LET US LOOK at President Xi Jinping’s visit to Seoul and Japan’s embryonic rapprochement with Pyongyang in the hard light of commerce. To this Bystander, it is that more than politics that is reshaping the alignments of the region.
China has been South Korea’s leading trade partner for the past decade. It now accounts for a quarter of South Korea’s trade, and a larger share than that of the U.S. and Japan combined. China-South Korea trade will if anything grow, as a result of a forthcoming free trade agreement between the two countries and a new agreement to make more yuan and won directly convertible.
In raw numbers, China-South Korea trade is more than 40 times greater than China’s trade with North Korea, $247 billion vs. $6.6 billion, even though the latter has trebled since 2007 as Beijing has sought to ease Kim Jong Un’s regime back from the brink of Beijing’s nightmare — an economic collapse of the North triggering a flood of refugees across the border into Jilin and Liaoning provinces.
A new generation of leaders in Beijing views Pyongyang differently than its predecessors. More than half a century on from the end of the Korean War, unwavering support of comrades-in-arms just seems outdated and especially now China, South Korea and Japan have become economic powers in their own right. Beijing wants to distance itself from Pyongyang, though not by so much it allows room for Tokyo and increasingly Moscow to step in. It is telling that Xi’s recent visit to Seoul was his fifth meeting with his strongly pro-U.S. South Korean counterpart Park Geun-hye since becoming president though he has yet to visit Pyongyang.

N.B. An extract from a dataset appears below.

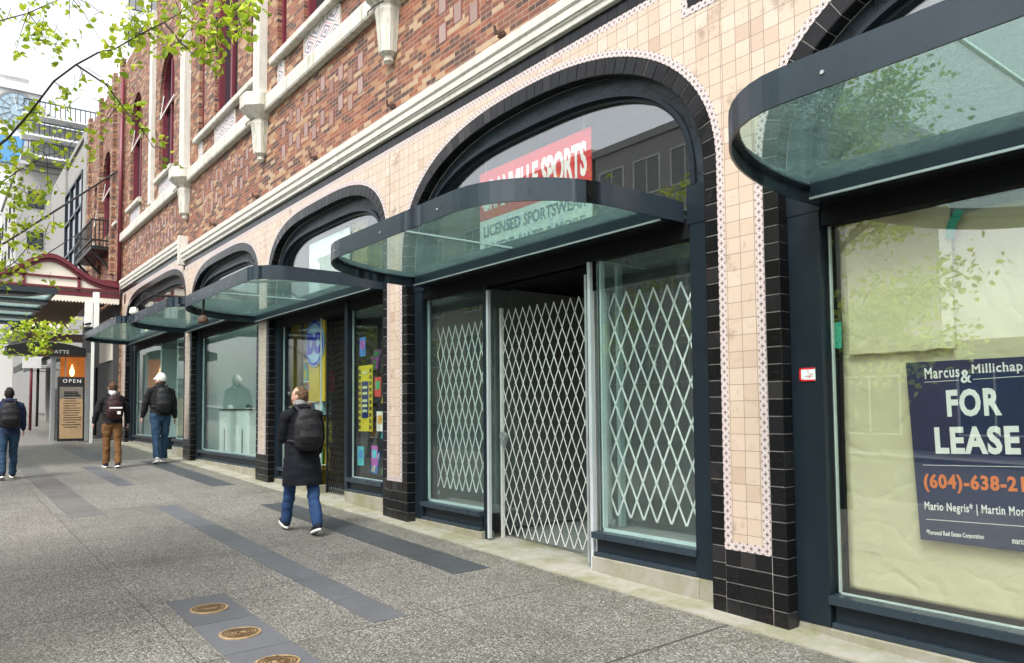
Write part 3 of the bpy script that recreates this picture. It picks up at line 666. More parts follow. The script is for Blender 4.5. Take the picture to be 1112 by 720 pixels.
# iron balcony
def balcony():
    y0,y1,z0,xo=27.0,30.3,5.25,3.95
    f=MB(); f.box(xo,XW,y0,y1,z0,z0+.12); fl=f.build('balcony',M['iron'],BT)
    r=MB()
    for z in (z0+.3,z0+.95): r.bar((xo,y0,z),(xo,y1,z),.05); r.bar((xo,y0,z),(XW,y0,z),.05); r.bar((xo,y1,z),(XW,y1,z),.05)
    n=14
    for i in range(n+1): y=y0+(y1-y0)*i/n; r.bar((xo,y,z0+.1),(xo,y,z0+.95),.022)
    for i in range(6): x=xo+(XW-xo)*i/5; r.bar((x,y0,z0+.1),(x,y0,z0+.95),.03)
    r.build('railing',M['iron'],fl)
    b=MB()
    for y in (y0+.2,(y0+y1)/2,y1-.2): b.bar((xo+.05,y,z0),(XW,y,z0-.55),.07)
    b.build('bracket',M['iron'],fl)
balcony()

# ------------------------------------------------------------------ arch windows and shopfronts
def curve_strip(mb,P,Q,x):
    for i in range(len(P)-1): mb.quad((x,)+P[i],(x,)+Q[i],(x,)+Q[i+1],(x,)+P[i+1])
heads={'lease':1.28,'gate':1.40,'comic':1.50,'shoe':1.70,'far':1.86}
for b in bays:
    zh=heads[b['n']]
    P0=arch_curve(b,0,0,n=60); P1=arch_curve(b,.155,n=60,ex=.3); P2=arch_curve(b,.20,n=60,ex=.42); P3=arch_curve(b,.242,n=60,ex=.5)
    a=MB(); curve_strip(a,P0,P1,4.575); pn=a.build('arch_panel',M['panel'],BT)
    f=MB()
    for A,B_,x0,x1 in ((P1,P2,4.545,4.6),(P2,P3,4.60,4.66)):
        for i in range(len(A)-1):
            f.hexa([(x0,)+A[i],(x0,)+A[i+1],(x0,)+B_[i+1],(x0,)+B_[i],(x1,)+A[i],(x1,)+A[i+1],(x1,)+B_[i+1],(x1,)+B_[i]])
    # transom bar and legs down to the head
    y0,y1=P3[0][0],P3[-1][0]
    for (u,v) in ((P0[0][0],P3[0][0]),(P3[-1][0],P0[-1][0])): f.box(4.55,4.65,min(u,v),max(u,v),zh-.0,b['zs'])
    wf=f.build('arch_window',M['steel'],BT)
    g=MB(); top=[(p[0],p[1]) for p in P3]
    pts=[(4.64,P3[0][0],zh)]+[(4.64,)+p for p in top]+[(4.64,P3[-1][0],zh)]
    g.prism(pts,(.008,0,0)); g.build('pane',M['pane'],wf)
    mu=MB(); yc=(b['y0']+b['y1'])/2
    for y in ((yc-.02,) if b['n']!='gate' else (5.34,)): mu.box(4.90,4.96,y-.06,y+.06,zh,b['zt']-.1)
    mu.build('mullion',M['steel'],wf)
    k=MB(); k.quad((6.2,b['y0'],zh+.1),(6.2,b['y1'],zh+.1),(6.2,b['y1'],3.3),(6.2,b['y0'],3.3)); k.quad((4.7,b['y0'],3.31),(6.2,b['y0'],3.31),(6.2,b['y1'],3.31),(4.7,b['y1'],3.31)); k.quad((4.75,b['y0'],zh+.1),(6.2,b['y0'],zh+.1),(6.2,b['y0'],3.3),(4.75,b['y0'],3.3)); k.quad((4.75,b['y1'],zh+.1),(6.2,b['y1'],zh+.1),(6.2,b['y1'],3.3),(4.75,b['y1'],3.3)); k.build('upper_interior',M['int_grey'],wf)

def room(parent,y0,y1,z0,z1,x0,x1,wallm,floorm,ceilm=None,backm=None):
    r=MB(); r.quad((x0,y0,z0),(x1,y0,z0),(x1,y0,z1),(x0,y0,z1)); r.build('interior_wall',wallm,parent)
    r=MB(); r.quad((x0,y1,z0),(x0,y1,z1),(x1,y1,z1),(x1,y1,z0)); r.build('interior_wall',wallm,parent)
    k=MB(); k.quad((x1,y0,z0),(x1,y1,z0),(x1,y1,z1),(x1,y0,z1)); k.build('back_wall',backm or wallm,parent)
    f=MB(); f.box(x0,x1,y0,y1,z0-.03,z0); f.build('shop_floor',floorm,parent)
    c=MB(); c.box(x0,x1,y0,y1,z1,z1+.05); c.build('shop_ceiling',ceilm or M['int_dark'],parent)
def shopfront(b,posts,panes,sill,plinth,glass,doors=(),xg=4.62):
    zh=heads[b['n']]; y0,y1=b['y0'],b['y1']
    hb=MB(); hb.box(4.572,4.72,y0,y1,zh-.10,zh+.06); sf=hb.build('shopfront',M['steel_dk'],BT)
    for a,c_ in posts: f=MB(); f.box(4.555,4.76,a,c_,max(plinth,gz(4.5,a)),zh+.02); f.build('post',M['steel'],sf,bevel=.004)
    for a,c_ in panes:
        g=MB(); g.box(xg,xg+.008,a,c_,sill,zh-.09); pn=g.build('pane',glass,sf)
        q=MB(); q.box(4.53,4.66,a-.02,c_+.02,sill-.055,sill); q.build('sill',M['steel_lt'],sf,bevel=.004)
        q=MB(); q.box(4.585,4.63,a,c_,plinth+.0,sill-.056); q.build('bulkhead',M['steel'],sf)
        q=MB(); q.box(4.55,4.62,a-.01,c_+.01,plinth,plinth+.035); q.build('base_rail',M['steel_lt'],sf,bevel=.004)
        bw_=.026 if glass is M['pane_teal'] else .010
        q=MB(); q.box(4.63,4.652,a,a+bw_,sill,zh-.1); q.box(4.63,4.652,c_-bw_,c_,sill,zh-.1); q.box(4.63,4.65,a,c_,sill,sill+bw_); q.build('glazing_bead',M['paleframe'],sf)
        q=MB(); q.box(4.545,4.72,a-.03,c_+.03,gz(4.5,a)-.12,plinth-.001); q.build('plinth',M['plinth'],sf,bevel=.012)
    for a,c_ in posts:
        q=MB(); q.box(4.56,4.75,a+.01,c_-.01,gz(4.5,a)-.12,plinth-.002); q.build('post_foot',M['plinth'],sf)
    return sf
# lease unit
b=bays[0]; sfL=shopfront(b,[(2.60,2.83),(-1.5,-1.27)],[(-1.27,2.58)],-1.195,-1.40,M['pane_lease'])
room(sfL,-1.5,2.83,-1.45,2.6,4.9,8,M['int_grey'],M['floor'])
# gate unit
b=bays[1]; sfG=shopfront(b,[(3.43,3.655),(7.60,7.775)],[(3.66,4.74),(6.45,7.60)],-1.055,-1.262,M['pane_teal'])
for q,m_ in (((4.60,4.64,6.385,6.445,gz(4.5,6.4),1.31),'steel'),((4.585,4.625,6.33,6.36,gz(4.5,6.4)+.03,1.25),'alu_pale'),((4.585,4.625,4.79,4.825,gz(4.5,4.8),1.31),'alu_pale'),((4.60,4.65,4.855,4.88,gz(4.5,4.8)+.05,1.2),'alu')):
    j=MB(); j.box(*q); j.build('door_jamb',M[m_],sfG,bevel=.004)
for y in (4.745,6.43):
    j=MB(); j.box(4.63,5.0,y,y+.007,-1.05,1.31); j.build('return_pane',M['pane_teal'],sfG)
for q in ((4.63,4.68,4.70,4.743,-1.05,1.31),(4.9,4.96,4.753,4.79,-1.05,1.31)):
    j=MB(); j.box(*q); j.build('corner_post',M['paleframe'],sfG)
for a,c_ in ((3.45,4.74),(6.45,7.75)):
    j=MB(); j.box(4.66,5.05,a,c_,-1.09,-1.058); j.build('display_shelf',M['floor'],sfG)
j=MB(); j.box(4.66,5.0,4.7,6.5,1.30,1.36); j.build('lobby_soffit',M['steel_dk'],sfG)
room(sfG,3.45,7.75,gz(4.6,5.5)+.0,1.42,4.66,6.9,M['int_grey'],M['floor'],M['steel_dk'],M['int_grey'])
j=MB(); j.box(5.05,6.9,6.9,6.95,-1.35,1.4); j.build('partition',M['int_grey'],sfG)
# comic shop
b=bays[2]; sfC=shopfront(b,[(8.375,8.58),(12.19,12.375),(9.60,9.70)],[(8.60,9.60),(10.68,12.19)],-.91,-1.10,M['pane_clear'])
room(sfC,8.4,12.36,gz(4.6,10),1.52,4.68,6.3,M['int_yel'],M['floor'],M['int_dark'],M['int_dark'])
j=MB(); j.box(4.64,4.66,11.42,11.48,-.9,1.4); j.build('mullion',M['iron'],sfC)
j=MB(); j.box(5.3,5.32,9.6,11.1,-1.2,1.5); j.build('partition',M['int_dark'],sfC)
# shoe shop
b=bays[3]; sfS=shopfront(b,[(12.975,13.2),(16.85,17.09)],[(13.2,16.85)],-.80,-1.0,M['pane_teal'])
room(sfS,13.0,17.06,gz(4.6,15),1.72,4.68,6.2,M['int_pale'],M['int_pale'],M['int_pale'])
# far unit with an angled recessed entrance
b=bays[4]; sfF=shopfront(b,[(17.69,17.9),(23.7,23.99),(23.35,23.45)],[(20.6,23.35),(17.9,19.0)],-.62,-.80,M['pane_teal'])
for y in (20.55,19.0):
    j=MB(); j.box(4.62,5.6,y,y+.01,-.62,1.76); j.build('return_pane',M['pane_teal'],sfF)
    j=MB(); j.box(4.63,5.6,y-.03,y+.04,-1.05,-.63); j.build('bulkhead',M['steel'],sfF)
room(sfF,17.72,23.97,gz(4.6,20),1.88,4.68,6.4,M['int_pale'],M['floor'],M['int_grey'])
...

Japan’s latest promise to ease some minor sanctions against North Korea in return for Pyongyang re-investigating abductions of Japanese nationals by North Koreans in the 1970s and 1980s is a sign of how Tokyo is working the new folds in the regional landscape. Continuing concerns about Pyongyang’s nuclear programme in the unpredictable hands of Kim Jong Un will limit how far Tokyo will want to carry its rapprochement, and Washington won’t let it go too far for the same reason.
The North’s nuclear ambitions remain the elephant in the room for China, too. Xi is unlikely to push Kim as hard on this as Park would like. In Seoul, he avoided any sign of support for Park’s criticism of the programme and stuck to Beijing’s line of calling for the denuclearization of the peninsula.
Nor will the U.S. want relations between one of its two main Asian allies and China to become too cosy. On that front, it will take some comfort in the fact that Park rejected Xi’s proposal of a joint celebration of next year’s 70th anniversary of Korea’s liberation from Japan at the end of World War II. Every leader in the region has a middle against which he or she needs to play two ends. In contrast to the dangerous eddies of northeast Asian geopolitics, the course of commerce runs swiftly and truer.